Plano Nacional das Artes Simplex

Sim, já existem visitas de estudo a museus e teatros. Sim, há muito que as escolas acolhem artistas. Até há, imagine-se, artistas que dão aulas de artes. E também existe formação superior nas várias arte

Tenho visto muitos defensores da Educação Artística festejar o Plano Nacional das Artes (PNA), apresentado recentemente pelos ministérios da Educação e da Cultura. Perdoem-me o cepticismo, mas antes de abrir o champanhe, devíamos (re)ler este excerto do Decreto-Lei n.º 344/90, que estipula as Bases Gerais da Educação Artística: “A sua resolução passa pela reestruturação global e completa de todo o sistema, iniciando-se por aí a construção gradual de um novo sistema articulado, que contemplará todas as modalidades consideradas neste domínio, a saber: música, dança, teatro, cinema, audiovisual e artes plásticas.”

Quase 30 anos depois deste DL, está praticamente tudo por fazer. No 1.º ciclo a Educação Artística tem quatro áreas obrigatórias (Artes Visuais, Expressão Dramática/Teatro, Dança e Música), no 2.º ciclo tem apenas duas (Educação Visual e Educação Musical) e, no 3.º ciclo, apenas uma (Educação Visual).

No 2.º e no 3.º ciclo, as escolas podem criar outras disciplinas artísticas, mas “privilegiando os recursos humanos disponíveis”. Tal limitação, em áreas como o Teatro ou a Dança, que não têm grupo de recrutamento nem professores no quadro, leva uma boa parte das escolas a não abrir estas disciplinas e outras a atribuir os horários a “curiosos” sem formação, apesar de, só em Teatro, existirem 21 licenciaturas.

No ensino secundário foi recentemente criada a opção de Teatro, mas limitada ao 12.º ano (a extinta Oficina de Expressão Dramática existia nos três anos deste ciclo de ensino), sem que saibamos em que moldes funcionará. Também há disciplinas ligadas a esta área em cursos profissionais e em cursos do Ensino Artístico Especializado.

Curiosa e ironicamente, em matéria de Teatro na Escola, o Ministério da Educação pinta um cenário pior do que a realidade. Leia-se o Ofício n.º 595/2019, assinado pela chefe de gabinete do ministro da Educação, que diz ter havido, em 2018/19, apenas oito pedidos de horários para a “disciplina” de Teatro. Tal afirmação, mais absurda que o teatro de Ionesco, apenas confirma o desconhecimento da realidade por parte de quem vive em gabinetes.

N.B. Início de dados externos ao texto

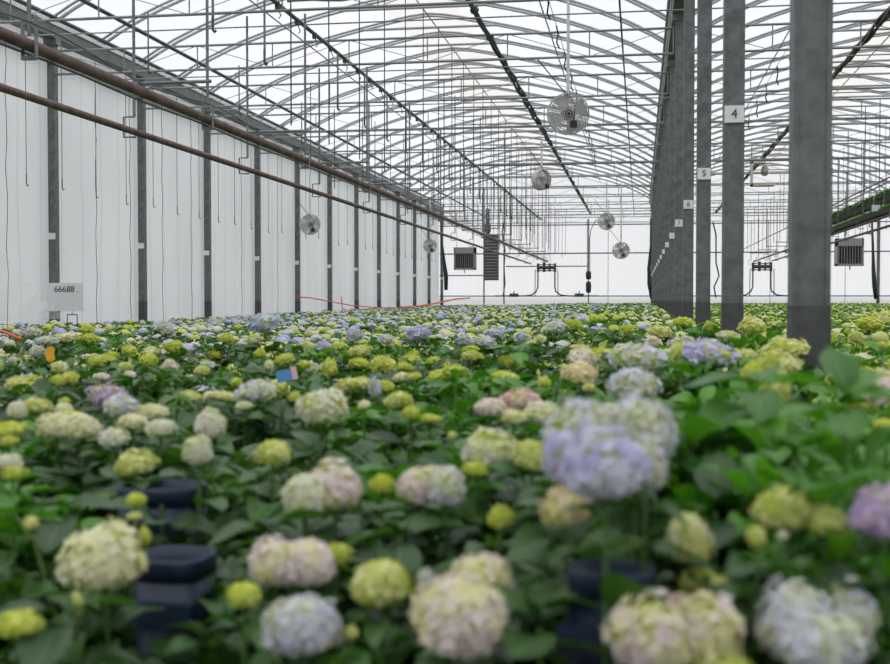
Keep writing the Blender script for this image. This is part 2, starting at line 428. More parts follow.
longline(4.3, CAMZ + 2.15, .014, 'thin wire running lengthwise above the green planted troughs', 'darkmetal', 0)
# small looping wire with S hooks beyond the bundle, in both bays
for cx, lab in ((-1.25, 'swagged thin wire hanging in loops near the central posts'), (2.35, 'swagged thin wire hanging in loops behind the plate 4 post')):
    b = MB()
    yy = 14.0
    while yy < 34:
        z = CAMZ + 4.1
        b.tube([(cx, yy, z), (cx + .02, yy + .03, z - .12), (cx + .0, yy + .05, z - .24), (cx + .04, yy + .1, z - .32)], .013, 5); yy += 1.825
    b.tube(((cx, 14, CAMZ + 4.1), (cx, 34, CAMZ + 4.1)), .005, 4)
    tag(b.build('swag_wire', M['cable']), lab, 'wire')
# grey folded curtain
b = MB(); b.tube([(-5.1 + i * .27, 16.6, CAMZ + 4.39 + .02 * math.sin(i * 1.7)) for i in range(11)], .05, 8)
b.box((-5.1, 16.4, CAMZ + 4.40), (-2.4, 16.8, CAMZ + 4.44)); tag(b.build('folded_shade_curtain', M['curtain']), 'grey shade curtain folded up across the top of the main bay', 'curtain')

# heating pipes with hangers
def pipe_line(x, z, r, lab, y1=57.6):
    b = MB(); b.tube(((x, -3, z), (x, y1, z)), r, 12); return tag(b.build('heating_pipe', M['brown'], smooth=True), lab, 'pipe')
ZP_ = CAMZ + 1.87
pipe_line(-4.50, ZP_ + .03, .046, 'upper thick rusty brown heating pipe hung in the main bay')
pipe_line(-5.32, CAMZ + 1.79, .036, 'lower slimmer brown heating pipe hung nearer the side wall')
pipe_line(6.2, ZP_, .036, 'brown heating pipe hung in the second bay')
pipe_line(5.35, ZP_ - .02, .036, 'brown heating pipe beneath the green planted trough in the second bay')
b = MB(); b.tube([(-4.52, yy, CAMZ + 1.83 - .01 * math.sin(yy * 2)) for yy in np.arange(-3, 57.5, .6)], .008, 5); b.tube([(-4.44, yy, CAMZ + 2.0 + .05 * math.sin(yy * 1.7)) for yy in np.arange(-3, 57.5, .5)], .007, 5)
tag(b.build('pipe_wire', M['cable']), 'thin wires following the upper brown heating pipe', 'wire')
def hanger(lab, grp):
    t = empty('pipe_hanger', (0, 0, 0), lab, 'hanger', grp)
    z1 = CAMZ + 3.88
    b = MB(); b.tube(((-4.50, 0, ZP_ + .1), (-4.50, 0, z1)), .016, 6); b.tube(((-5.32, 0, CAMZ + 1.95), (-5.32, 0, z1)), .016, 6); b.build('drop_rod', M['galv'], t)
    b = MB(); b.tube(((-5.36, 0, CAMZ + 2.30), (-4.46, 0, CAMZ + 2.30)), .02, 6); b.build('spreader', M['galv'], t)
    b = MB()
    b.box((-4.55, -.02, ZP_ - .08), (-4.45, .02, ZP_ - .05)); b.box((-4.56, -.02, ZP_ - .08), (-4.55, .02, ZP_ + .25)); b.box((-4.45, -.02, ZP_ - .08), (-4.44, .02, ZP_ + .25))
    b.build('bracket', M['galv'], t); b = MB()
    b.tube(((-5.32, 0, CAMZ + 1.95), (-5.44, 0, CAMZ + 1.95), (-5.44, 0, CAMZ + 1.735), (-5.30, 0, CAMZ + 1.735)), .012, 5)
    b.build('bracket', M['galv'], t); KIDS[t.name] = list(t.children); return t
h0 = None
for y in POSTY[2:]:
    if h0 is None: h0 = hanger('galvanised hanger frame carrying the pair of brown pipes', 'pipe hangers in the main bay'); h0.location = (0, y + .22, 0)
    else: copy_tree(h0, (0, y + .22, 0))
h1 = copy_tree(h0, (10.67, POSTY[2], 0)); h1['label'] = 'galvanised hanger frame carrying the pipes of the second bay'; h1['group'] = 'pipe hangers in the second bay'
KIDS[h1.name] = list(KIDS[h0.name])
for y in POSTY[6:]: copy_tree(h1, (10.67, y, 0))

# drop rods with hooks
def droprod(x, z0, z1, r, lab, grp, ys, tip=True, mat='galv', jit=0):
    t = empty('drop_rod', (x, ys[0], 0), lab, 'rod', grp)
    b = MB(); b.tube(((0, 0, z0), (0, 0, z1)), r, 5); b.build('rod', M[mat], t)
    if tip:
        b = MB(); b.tube(((0, 0, z0 + .16), (0, 0, z0), (.02, 0, z0 - .03), (.04, 0, z0 - .01)), max(.009, r), 5); b.build('hook', M['black'], t)
    KIDS[t.name] = list(t.children); rn = random.Random(int(abs(x * 37)))
    for y in ys[1:]: copy_tree(t, (x + rn.uniform(-jit, jit), y, rn.uniform(-jit, jit) * 2))
droprod(-9.6, CAMZ + 1.83, CAMZ + 4.3, .0065, 'thin hooked rod hanging in front of the white side wall', 'hooked rods along the side wall', [13.6 + 1.217 * i for i in range(36)], jit=.03)
droprod(-4.72, CAMZ + 3.02, CAMZ + 3.9, .016, 'short rod with a black hooked tip under the middle rail', 'short black tipped rods under the middle rail', [12.55 + 1.825 * i for i in range(24)])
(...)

Não há assim tão poucos professores de Teatro nas escolas. Devia haver mais, mas não há assim tão poucos. A tutela é que não lhes reconhece a existência nem a formação, não sabe que disciplinas leccionam nem que trabalhos desenvolvem, não os integra na carreira docente e nada fez para combater o recurso abusivo à contratação anual sucessiva.

Se quisesse mesmo um Plano Nacional das Artes, o Ministério da Educação teria convidado os professores das áreas artísticas a apresentar sugestões. Mas não o fez. O único contacto feito à Associação de Professores de Teatro-Educação foi um convite para assistir à apresentação do PNA, através de um e-mail enviado na véspera, com a data errada (talvez faça falta um PNEE – Plano Nacional para Enviar E-mails). Mas ainda bem que não estivemos presentes no evento, pois falta-nos paciência para apresentações de “novidades” que já existem.

Sim, já existem visitas de estudo a museus e teatros. Sim, há muito que as escolas acolhem artistas. Até há, imagine-se, artistas que dão aulas de artes. E também existe formação superior nas várias artes, que o Ministério da Educação deveria respeitar e que nenhuma Academia PNA poderá substituir.

Querem um PNA? Fomentem a existência de diferentes expressões artísticas nas escolas, dêem-lhes a mesma importância que têm as outras áreas disciplinares, dotem as escolas das condições necessárias, respeitem os professores das artes e integrem-nos na carreira docente – a Petição Nº 598/XIII/4ª, em análise na Assembleia da República, constitui uma oportunidade para resolver o assunto. Quando isto estiver feito, estarão – aí, sim – lançadas as bases para um Plano Nacional das Artes.